Inflation impacts the real purchasing power of future cash inflows. If inflation is not accounted for, NPV calculations may overestimate returns. Businesses can deal with this by using a nominal discount rate (which includes inflation) with nominal cash flows, or by applying a real discount rate to real cash flows (excluding inflation). Failure to match these appropriately could distort the results. In high-inflation environments, accurate adjustments are essential to ensure the investment remains genuinely viable in real terms.
While NPV is useful for assessing project viability, it is not ideal for comparing projects of vastly different sizes or lifespans. A larger project may have a higher NPV simply due to scale, not efficiency. To adjust for this, businesses often use profitability index (PI), which is NPV divided by the initial investment, to evaluate value created per pound invested. For differing durations, annualised NPV or use of additional metrics like IRR (Internal Rate of Return) can offer better comparative insights.
A small positive NPV suggests that although the project adds value, it might be marginal or insignificant after accounting for risks and uncertainties. If the projections are based on optimistic assumptions, a minor error could turn the NPV negative. Additionally, businesses must consider opportunity costs—other projects or investments might offer better returns. A small NPV may also not meet internal performance thresholds, particularly in firms with strict capital budgeting policies or competing strategic priorities.
Sunk costs, which are past expenses that cannot be recovered (e.g. research already spent), are excluded from NPV because they do not impact future cash flows. NPV focuses solely on incremental cash flows caused by the investment decision. Similarly, non-cash items like depreciation are not included directly since they do not involve actual cash movement. However, depreciation can affect tax liabilities, which do impact cash flow. Therefore, businesses often adjust cash inflows to reflect tax savings from depreciation, indirectly incorporating its financial effect.
Practice Questions
Analyse the value of using Net Present Value (NPV) as an investment appraisal method for a business planning a long-term capital project. (9 marks)

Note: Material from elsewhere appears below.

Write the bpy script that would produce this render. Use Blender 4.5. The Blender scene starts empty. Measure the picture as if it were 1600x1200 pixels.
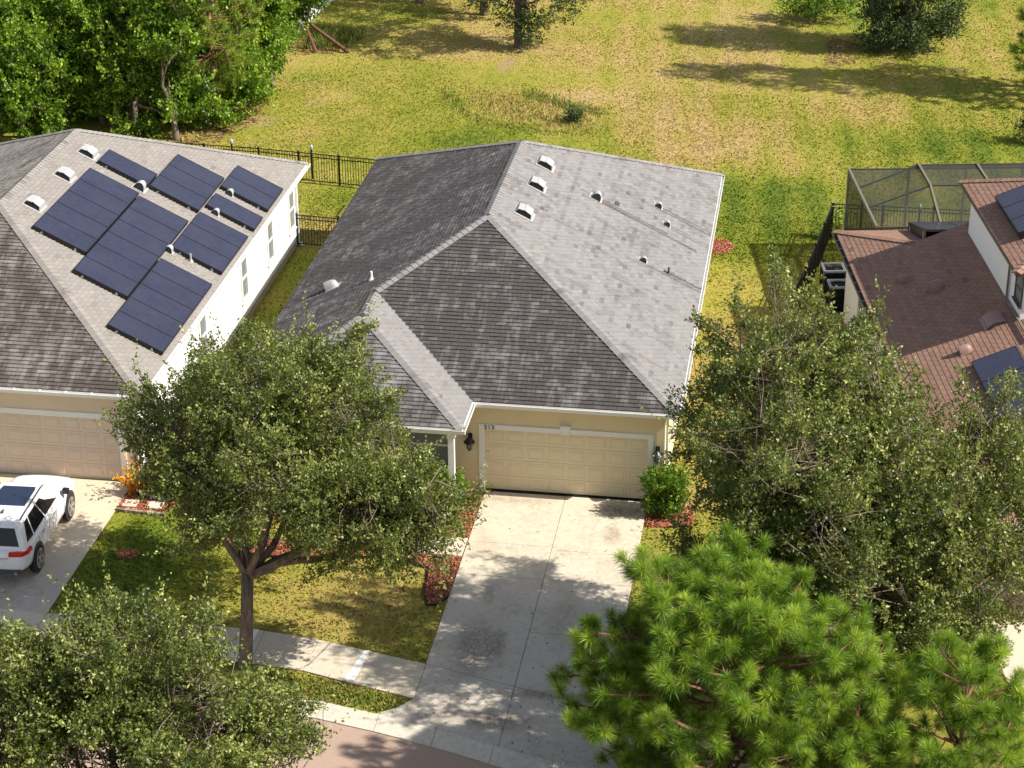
import bpy, bmesh, math, random
import numpy as np
from mathutils import Vector, Matrix

scene = bpy.context.scene
COL = scene.collection
rng = np.random.default_rng(7)
random.seed(7)

# ------------------------------------------------------------------ camera
FPX, PITCH, YAW, ROLL = 3235.0, 0.4500451916, 0.1550758168, -0.0065390387
CAM = np.array([9.244386803, -53.74828945, 29.93218131])
cp, sp, cyw, syw, cr, sr = (math.cos(PITCH), math.sin(PITCH), math.cos(YAW), math.sin(YAW), math.cos(ROLL), math.sin(ROLL))
RZ = np.array([[cyw, -syw, 0], [syw, cyw, 0], [0, 0, 1]])
_r, _u, _f = np.array([1, 0, 0.]), np.array([0, sp, cp]), np.array([0, cp, -sp])
CR, CU, CF = RZ @ (cr * _r + sr * _u), RZ @ (-sr * _r + cr * _u), RZ @ _f
cam_d = bpy.data.cameras.new('camera')
cam = bpy.data.objects.new('camera', cam_d)
COL.objects.link(cam)
cam_d.sensor_fit = 'HORIZONTAL'
cam_d.sensor_width = 36.0
cam_d.lens = FPX / 1600 * 36.0
cam_d.clip_start, cam_d.clip_end = 0.5, 2000
M = Matrix(((CR[0], CU[0], -CF[0], CAM[0]), (CR[1], CU[1], -CF[1], CAM[1]), (CR[2], CU[2], -CF[2], CAM[2]), (0, 0, 0, 1)))
cam.matrix_world = M
scene.camera = cam


def project(P):
    d = np.atleast_2d(P) - CAM
    z = d @ CF
    return np.stack([800 + FPX * (d @ CR) / z, 600 - FPX * (d @ CU) / z], 1)


# ------------------------------------------------------------------ light
SUN = Vector((1.07, -0.08, 1.0)).normalized()          # towards the sun
world = bpy.data.worlds.new('World')
scene.world = world
world.use_nodes = True
wn = world.node_tree
bg = wn.nodes['Background']
sky = wn.nodes.new('ShaderNodeTexSky')
sky.sky_type = 'NISHITA'
sky.sun_disc = False
sky.sun_elevation = math.asin(SUN.z)
sky.sun_rotation = math.atan2(SUN.x, SUN.y)
hs_ = wn.nodes.new('ShaderNodeHueSaturation')               # white balance between sun and shade
hs_.inputs['Saturation'].default_value = 0.6
wn.links.new(sky.outputs[0], hs_.inputs['Color'])
wn.links.new(hs_.outputs[0], bg.inputs[0])
bg.inputs[1].default_value = 0.1
sl_ = bpy.data.lights.new('sun', 'SUN')
sl_.energy = 4.9
sl_.angle = math.radians(0.53)
sl_.color = (1.0, 0.94, 0.83)
sun = bpy.data.objects.new('sun', sl_)
COL.objects.link(sun)
sun.rotation_mode = 'QUATERNION'
sun.rotation_quaternion = SUN.to_track_quat('Z', 'Y')
sun.location = (40, -5, 60)
vs = scene.view_settings
vs.view_transform = 'Standard'
vs.look = 'None'
vs.gamma = 1
vs.use_curve_mapping = False
vs.exposure = 0.72
scene.render.engine = 'CYCLES'
scene.cycles.max_bounces = 6
scene.cycles.transparent_max_bounces = 12


# ------------------------------------------------------------------ node helper
class NT:
    def __init__(s, name):
        s.m = bpy.data.materials.new(name)
        s.m.use_nodes = True
        s.t = s.m.node_tree
        s.t.nodes.clear()
        s.out = s.t.nodes.new('ShaderNodeOutputMaterial')

    def n(s, typ, **kw):
        x = s.t.nodes.new(typ)
        for k, v in kw.items():
            setattr(x, k, v)
        return x

    def put(s, sock, v):
        if isinstance(v, bpy.types.NodeSocket):
            s.t.links.new(v, sock)
        elif isinstance(v, tuple) and len(v) == 3 and sock.type == 'RGBA':
            sock.default_value = (*v, 1)
        else:
            sock.default_value = v

    def pos(s, scale=(1, 1, 1), rot=(0, 0, 0), obj=False):
        if obj:
            o = s.n('ShaderNodeTexCoord').outputs['Object']
        else:
            o = s.n('ShaderNodeNewGeometry').outputs['Position']
        if scale == (1, 1, 1) and rot == (0, 0, 0):
            return o
        m = s.n('ShaderNodeMapping')
        m.inputs['Scale'].default_value = scale
        m.inputs['Rotation'].default_value = rot
        s.put(m.inputs['Vector'], o)
        return m.outputs[0]

    def noise(s, scale, detail=4, vec=None, rough=0.55, dist=0.0):
        x = s.n('ShaderNodeTexNoise')
        x.inputs['Scale'].default_value = scale
        x.inputs['Detail'].default_value = detail
        x.inputs['Roughness'].default_value = rough
        x.inputs['Distortion'].default_value = dist
        s.put(x.inputs['Vector'], vec if vec is not None else s.pos())
        return x.outputs['Fac']

    def ramp(s, fac, stops):
        x = s.n('ShaderNodeValToRGB')
        e = x.color_ramp.elements
        while len(e) < len(stops):
            e.new(0.5)
        for i, (p, c) in enumerate(stops):
            e[i].position = p
            if isinstance(c, (int, float)):
                c = (c, c, c)
            e[i].color = (*c, 1)
        s.put(x.inputs[0], fac)
        return x.outputs[0]

    def mix(s, fac, a, b, mode='MIX'):
        x = s.n('ShaderNodeMix', data_type='RGBA', blend_type=mode)
        s.put(x.inputs[0], fac)
        s.put(x.inputs[6], a)
        s.put(x.inputs[7], b)
        return x.outputs[2]

    def math(s, op, a, b=0.5):
        x = s.n('ShaderNodeMath', operation=op)
        s.put(x.inputs[0], a)
        s.put(x.inputs[1], b)
        return x.outputs[0]

    def attr(s, name):
        return s.n('ShaderNodeAttribute', attribute_name=name).outputs['Fac']

    def bump(s, h, strength=0.3, dist=0.02):
        x = s.n('ShaderNodeBump')
        x.inputs['Strength'].default_value = strength
        x.inputs['Distance'].default_value = dist
        s.put(x.inputs['Height'], h)
        return x.outputs[0]

    def bsdf(s, color, rough=0.8, spec=0.3, metal=0.0, normal=None, coat=0.0, alpha=None):
        x = s.n('ShaderNodeBsdfPrincipled')
        s.put(x.inputs['Base Color'], color)
        s.put(x.inputs['Roughness'], rough)
        s.put(x.inputs['Specular IOR Level'], spec)
        s.put(x.inputs['Metallic'], metal)
        s.put(x.inputs['Coat Weight'], coat)
        if alpha is not None:
            s.put(x.inputs['Alpha'], alpha)
        if normal is not None:
            s.put(x.inputs['Normal'], normal)
        return x.outputs[0]

    def done(s, sh):
        s.t.links.new(sh, s.out.inputs[0])
        return s.m


def simple(name, col, rough=0.6, spec=0.3, var=0.12, nscale=3.0, metal=0.0, coat=0.0):
    t = NT(name)
    f = t.noise(nscale, 5)
    c = t.mix(f, tuple(v * (1 - var) for v in col), tuple(min(1, v * (1 + var)) for v in col))
    fine = t.noise(nscale * 18, 3)
    return t.done(t.bsdf(c, rough, spec, metal, coat=coat, normal=t.bump(fine, 0.08, 0.01)))


def m_shingle(name, light, mid, stain_col, runs=()):
    t = NT(name)
    tint = t.attr('tint')
    st = t.attr('stain')
    c = t.ramp(tint, [(0.0, tuple(v * 0.62 for v in mid)), (0.35, mid), (1.0, light)])
    # algae: blotches and runs down the slope (the slope runs along x or y, told by the normal)
    nm = t.n('ShaderNodeSeparateXYZ')
    t.put(nm.inputs[0], t.n('ShaderNodeNewGeometry').outputs['True Normal'])
    side = t.math('GREATER_THAN', t.math('ABSOLUTE', nm.outputs[0]), t.math('ABSOLUTE', nm.outputs[1]))
    n1 = t.noise(0.5, 6, rough=0.65)
    na = t.noise(2.2, 5, vec=t.pos((1.7, 0.22, 0.5)), rough=0.65)
    nb = t.noise(2.2, 5, vec=t.pos((0.22, 1.7, 0.5)), rough=0.65)
    n2 = t.n('ShaderNodeMix', data_type='FLOAT')
    t.put(n2.inputs[0], side)
    t.put(n2.inputs[2], na)
    t.put(n2.inputs[3], nb)
    n2 = n2.outputs[0]
    n3 = t.noise(2.6, 6, rough=0.75)
    b = t.math('ADD', t.math('MULTIPLY', n1, 0.34), t.math('ADD', t.math('MULTIPLY', n2, 0.42), t.math('MULTIPLY', n3, 0.24)))
    b = t.math('ADD', b, t.math('MULTIPLY', t.math('SUBTRACT', tint, 0.5), -0.16))
    fac = t.math('MULTIPLY', t.ramp(t.math('ADD', b, t.math('MULTIPLY', t.math('SUBTRACT', st, 0.5), 0.5)), [(0.41, 0.0), (0.5, 0.4), (0.61, 1.0)]), 0.9)
    c = t.mix(fac, c, stain_col)
    # rust and soot runs below the metal vents: (x0, x1, y, half width) in plan
    for (x0, x1, y, hw, amt) in runs:
        sp = t.n('ShaderNodeSeparateXYZ')
        t.put(sp.inputs[0], t.pos())
        dy = t.math('ABSOLUTE', t.math('ADD', t.math('SUBTRACT', sp.outputs[1], y), t.math('MULTIPLY', t.math('SUBTRACT', n3, 0.5), 0.12)))
        a_ = t.ramp(t.math('DIVIDE', dy, hw), [(0.45, 1.0), (1.0, 0.0)])
        mr = t.n('ShaderNodeMapRange')
        t.put(mr.inputs[0], sp.outputs[0])
        mr.inputs[1].default_value, mr.inputs[2].default_value = x0, x1
        b_ = t.ramp(mr.outputs[0], [(0.0, 0.0), (0.02, 1.0), (0.7, 0.75), (0.995, 0.9), (1.0, 0.0)])
        c = t.mix(t.math('MULTIPLY', t.math('MULTIPLY', a_, b_), t.math('MULTIPLY', t.ramp(n2, [(0.3, 0.55), (0.6, 1.0)]), amt)), c, (0.07, 0.06, 0.06))
    g = t.noise(160, 2)
    c = t.mix(t.math('MULTIPLY', g, 0.25), c, tuple(v * 0.35 for v in mid))
    return t.done(t.bsdf(c, 0.9, 0.25, normal=t.bump(g, 0.3, 0.004)))


def m_leaf(name, dark, mid, light, rough=0.45, trans=0.25, spec=0.5):
    t = NT(name)
    tint = t.attr('tint')
    c = t.ramp(tint, [(0.0, dark), (0.5, mid), (0.86, light), (1.0, tuple(min(1, v * 1.25) for v in light))])
    p = t.bsdf(c, rough, spec)
    tr = t.n('ShaderNodeBsdfTranslucent')
    t.put(tr.inputs[0], t.mix(0.5, c, (light[0] * 1.2, light[1] * 1.25, light[2] * 0.6)))
    mx = t.n('ShaderNodeMixShader')
    mx.inputs[0].default_value = trans
    t.t.links.new(p, mx.inputs[1])
    t.t.links.new(tr.outputs[0], mx.inputs[2])
    return t.done(mx.outputs[0])


def m_bark(name, col):
    t = NT(name)
    v = t.noise(9, 6, vec=t.pos((1, 1, 0.25)), rough=0.7)
    c = t.ramp(v, [(0.3, tuple(x * 0.35 for x in col)), (0.55, col), (0.8, tuple(min(1, x * 1.7) for x in col))])
    return t.done(t.bsdf(c, 0.95, 0.1, normal=t.bump(v, 0.8, 0.03)))


def m_grass(name):
    t = NT(name)
    dry, soil, lush = t.attr('dry'), t.attr('soil'), t.attr('lush')
    n1 = t.noise(2.2, 6, rough=0.7)
    n2 = t.noise(14, 4, rough=0.7)
    n3 = t.noise(60, 2)
    f = t.math('ADD', dry, t.math('ADD', t.math('MULTIPLY', t.math('SUBTRACT', n1, 0.5), 0.75), t.math('MULTIPLY', t.math('SUBTRACT', n2, 0.5), 0.85)))
    c = t.ramp(f, [(0.02, (0.14, 0.22, 0.022)), (0.26, (0.32, 0.36, 0.04)), (0.5, (0.47, 0.425, 0.08)), (0.74, (0.6, 0.45, 0.155)), (0.97, (0.68, 0.5, 0.25))])
    c = t.mix(t.math('MULTIPLY', lush, 0.8), c, (0.19, 0.31, 0.022))
    sf = t.ramp(t.math('ADD', soil, t.math('MULTIPLY', t.math('SUBTRACT', n2, 0.5), 0.6)), [(0.4, 0.0), (0.75, 1.0)])
    c = t.mix(sf, c, (0.52, 0.35, 0.2))
    c = t.mix(t.math('MULTIPLY', t.ramp(n3, [(0.4, 1.0), (0.62, 0.0)]), 0.5), c, (0.05, 0.06, 0.01))
    tw = t.attr('tint')
    c = t.mix(1.0, c, t.ramp(tw, [(0.0, (0.78, 0.78, 0.76)), (1.0, (1.25, 1.22, 1.15))]), 'MULTIPLY')
    return t.done(t.bsdf(c, 0.85, 0.15, normal=t.bump(t.math('ADD', n2, n3), 0.9, 0.06)))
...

NPV is valuable as it accounts for the time value of money, ensuring that future cash inflows are accurately reflected in today's terms. This makes it especially useful for long-term projects where delayed returns are expected. Unlike methods such as Payback or ARR, NPV includes all cash flows and uses a discount rate, allowing businesses to align investments with financial objectives. A positive NPV suggests the investment should increase shareholder value. However, the method relies heavily on accurate forecasting and appropriate choice of discount rate, making it complex and potentially less useful if data is unreliable or assumptions unrealistic.
Explain how a negative NPV might influence a business's strategic decision-making. (6 marks)
A negative NPV indicates that the present value of future cash inflows is less than the initial investment, meaning the project may destroy value rather than create it. This would likely lead decision-makers to reject the investment, especially if other projects offer a positive NPV. It highlights that the project may not meet the required rate of return or may carry too much financial risk. Strategically, this encourages the business to redirect resources to more profitable opportunities, reconsider project design, or adjust pricing, cost structure, or discount rate assumptions before proceeding further.